→ **Direction**: Output every line of the data exactly as it appears.

[Entries with scene source code]
-------------------------

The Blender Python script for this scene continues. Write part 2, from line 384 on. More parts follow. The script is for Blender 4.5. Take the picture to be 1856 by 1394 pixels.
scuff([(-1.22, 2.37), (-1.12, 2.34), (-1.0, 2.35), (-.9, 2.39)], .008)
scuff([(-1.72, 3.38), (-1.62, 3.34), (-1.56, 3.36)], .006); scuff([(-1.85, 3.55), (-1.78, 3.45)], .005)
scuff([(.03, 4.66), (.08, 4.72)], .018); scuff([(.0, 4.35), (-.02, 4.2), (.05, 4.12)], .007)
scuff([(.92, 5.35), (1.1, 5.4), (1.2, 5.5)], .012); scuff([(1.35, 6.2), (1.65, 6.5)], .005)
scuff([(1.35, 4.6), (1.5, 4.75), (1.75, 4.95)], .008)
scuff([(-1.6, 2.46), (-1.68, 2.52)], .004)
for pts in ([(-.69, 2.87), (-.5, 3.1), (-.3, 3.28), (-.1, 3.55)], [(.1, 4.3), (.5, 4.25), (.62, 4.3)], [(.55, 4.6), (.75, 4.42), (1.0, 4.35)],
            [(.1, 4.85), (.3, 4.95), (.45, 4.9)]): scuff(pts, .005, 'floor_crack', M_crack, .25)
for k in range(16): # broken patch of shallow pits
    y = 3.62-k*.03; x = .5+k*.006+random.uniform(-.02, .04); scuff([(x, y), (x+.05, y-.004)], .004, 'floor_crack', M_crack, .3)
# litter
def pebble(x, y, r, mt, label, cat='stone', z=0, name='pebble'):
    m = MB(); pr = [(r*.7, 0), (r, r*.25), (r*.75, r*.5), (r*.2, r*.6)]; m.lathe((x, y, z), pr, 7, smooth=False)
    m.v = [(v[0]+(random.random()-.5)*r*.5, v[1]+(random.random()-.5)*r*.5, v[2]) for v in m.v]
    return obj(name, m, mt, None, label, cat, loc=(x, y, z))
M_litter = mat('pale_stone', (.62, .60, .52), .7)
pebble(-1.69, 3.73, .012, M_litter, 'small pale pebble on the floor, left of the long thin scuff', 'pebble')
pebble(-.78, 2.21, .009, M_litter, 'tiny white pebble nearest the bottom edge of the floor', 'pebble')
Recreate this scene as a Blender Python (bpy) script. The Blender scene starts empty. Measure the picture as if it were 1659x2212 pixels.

-------------------------

→ **Solved problem**:
The Blender Python script for this scene continues. Write part 2, from line 384 on. More parts follow. The script is for Blender 4.5. Take the picture to be 1856 by 1394 pixels.
scuff([(-1.22, 2.37), (-1.12, 2.34), (-1.0, 2.35), (-.9, 2.39)], .008)
scuff([(-1.72, 3.38), (-1.62, 3.34), (-1.56, 3.36)], .006); scuff([(-1.85, 3.55), (-1.78, 3.45)], .005)
scuff([(.03, 4.66), (.08, 4.72)], .018); scuff([(.0, 4.35), (-.02, 4.2), (.05, 4.12)], .007)
scuff([(.92, 5.35), (1.1, 5.4), (1.2, 5.5)], .012); scuff([(1.35, 6.2), (1.65, 6.5)], .005)
scuff([(1.35, 4.6), (1.5, 4.75), (1.75, 4.95)], .008)
scuff([(-1.6, 2.46), (-1.68, 2.52)], .004)
for pts in ([(-.69, 2.87), (-.5, 3.1), (-.3, 3.28), (-.1, 3.55)], [(.1, 4.3), (.5, 4.25), (.62, 4.3)], [(.55, 4.6), (.75, 4.42), (1.0, 4.35)],
            [(.1, 4.85), (.3, 4.95), (.45, 4.9)]): scuff(pts, .005, 'floor_crack', M_crack, .25)
for k in range(16): # broken patch of shallow pits
    y = 3.62-k*.03; x = .5+k*.006+random.uniform(-.02, .04); scuff([(x, y), (x+.05, y-.004)], .004, 'floor_crack', M_crack, .3)
# litter
def pebble(x, y, r, mt, label, cat='stone', z=0, name='pebble'):
    m = MB(); pr = [(r*.7, 0), (r, r*.25), (r*.75, r*.5), (r*.2, r*.6)]; m.lathe((x, y, z), pr, 7, smooth=False)
    m.v = [(v[0]+(random.random()-.5)*r*.5, v[1]+(random.random()-.5)*r*.5, v[2]) for v in m.v]
    return obj(name, m, mt, None, label, cat, loc=(x, y, z))
M_litter = mat('pale_stone', (.62, .60, .52), .7)
pebble(-1.69, 3.73, .012, M_litter, 'small pale pebble on the floor, left of the long thin scuff', 'pebble')
pebble(-.78, 2.21, .009, M_litter, 'tiny white pebble nearest the bottom edge of the floor', 'pebble')
Recreate this scene as a Blender Python (bpy) script. The Blender scene starts empty. Measure the picture as if it were 1659x2212 pixels.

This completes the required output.